En el Perú, la sensación de inseguridad no solo se vive en las calles sino que también se respira en los tribunales. Cuando un juez decide dejar en libertad a un alcalde que agredió violentamente a su pareja, el mensaje es tan claro como peligroso. La violencia puede salir caminando por la puerta principal, siempre que cuente con la venia del sistema judicial. Esto es un permiso para que el abuso siga repitiéndose, una y otra vez, con nuevos nombres y más víctimas.
El caso es indignante. El alcalde de Medio Mundo en Huaura, Diego Cadillo, fue denunciado por agredir físicamente a su pareja, frente a su pequeña hija de tres años. La Fiscalía pidió nueve meses de prisión preventiva, pero el Poder Judicial decidió negarla, argumentando que no existía riesgo suficiente. El agresor volvió a la calle y al cargo, mientras la víctima queda expuesta y la ciudadanía recibe otra lección amarga sobre cómo funciona la impunidad en este país.

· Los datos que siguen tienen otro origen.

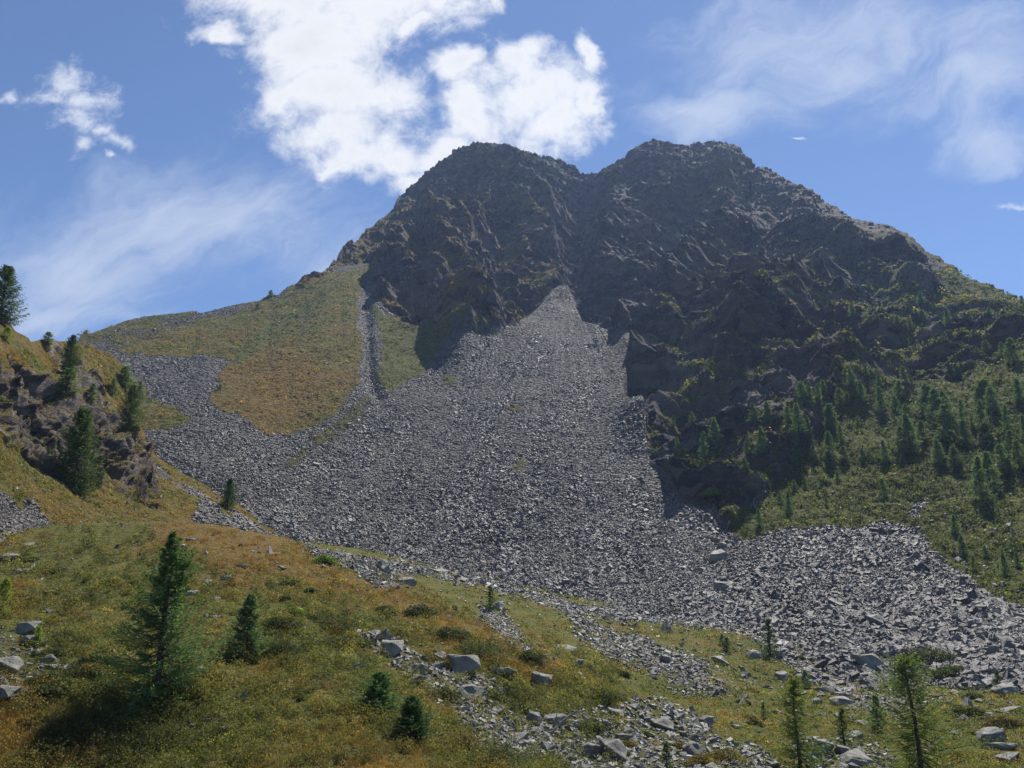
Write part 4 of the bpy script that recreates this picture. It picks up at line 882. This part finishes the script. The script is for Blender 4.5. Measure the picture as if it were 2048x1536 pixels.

Aquí hablamos de un patrón que erosiona la confianza en el Estado y fortalece la cultura de la violencia. Mientras las calles se llenan de discursos contra la inseguridad, las salas judiciales se convierten en refugios para quienes deberían estar enfrentando prisión preventiva. La seguridad ciudadana no es posible si la justicia actúa como cómplice pasivo de los agresores.
Urge una reforma judicial que no se limite a discursos ni promesas. Necesitamos un sistema que entienda que cada decisión que minimiza un acto de violencia es una sentencia anticipada para la próxima víctima. El cambio de ciclo significa romper este pacto silencioso entre la impunidad y el poder, para que la justicia sea, de verdad, un escudo para los ciudadanos y no una cortina de humo para los abusadores.